Qualche giorno fa, nelle stesse ore nelle quali Francia e Germania definivano il futuro economico a medio termine dell’intera Europa, il parlamento italiano ascoltava rapito l’accorata difesa di di Papa che modulava i contenuti sull’onda dei temi più classici della sceneggiata: l’onore, i figli, o’carcere. Alla fine urla di giubilo, applausi, lacrime e abbracci. All’appello mancavano la pizza o’mandulino e gli spaghetti, assenti per motivi di servizio.

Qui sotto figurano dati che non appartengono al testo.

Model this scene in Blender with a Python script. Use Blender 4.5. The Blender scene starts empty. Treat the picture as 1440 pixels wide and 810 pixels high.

L’Italia schiera oltre 10.000 uomini e relativi mezzi su numerosi fronti di guerra. Libia, Afghanistan, Libano, solo per citare i principali. Sì, guerra, perché la storia delle missioni di pace non regge più da diversi anni nonostante lo stupore beota di presidenti della repubblica, del consiglio, di camera e senato, quando uno dei nostri, che va in giro con elmetto, giubbotto anti proiettile, granate e fucile d’assalto, non riesce a farsi passare per colombella e si becca una palla in testa da un cecchino.
Un’ambizione di controllo militare internazionale che male si sposa con la limitata autorevolezza in ambito economico ed industriale che il nostro paese esporta nonostante la sua portaerei e mezza, i tornado che partono nel tramonto e le soldatesse (bone) che fanno i sorrisoni arrapanti per far pensare che sotto le armi si guadagnano i dobloni e si tromba come i ricci, salvo fare la fine di Parolisi.
Non bisogna essere degli scienziati per capire che, a meno che tu non sia gli Stati Uniti con decine di portaerei, caccia invisibili, flotte di satelliti e arsenale nucleare, non bastano un po’ di bersaglieri sparsi a cazzo per il mondo per far paura ai debitori.
Il rispetto internazionale va prima guadagnato tramite l’affidabilità, l’innovazione e il lavoro. Poi, se serve, difeso con le armi. Al contrario non funziona e quello che si sta facendo ora è solo uno spreco di risorse funzionale ad interessi non comprensibili e, proprio per questo, inquietanti.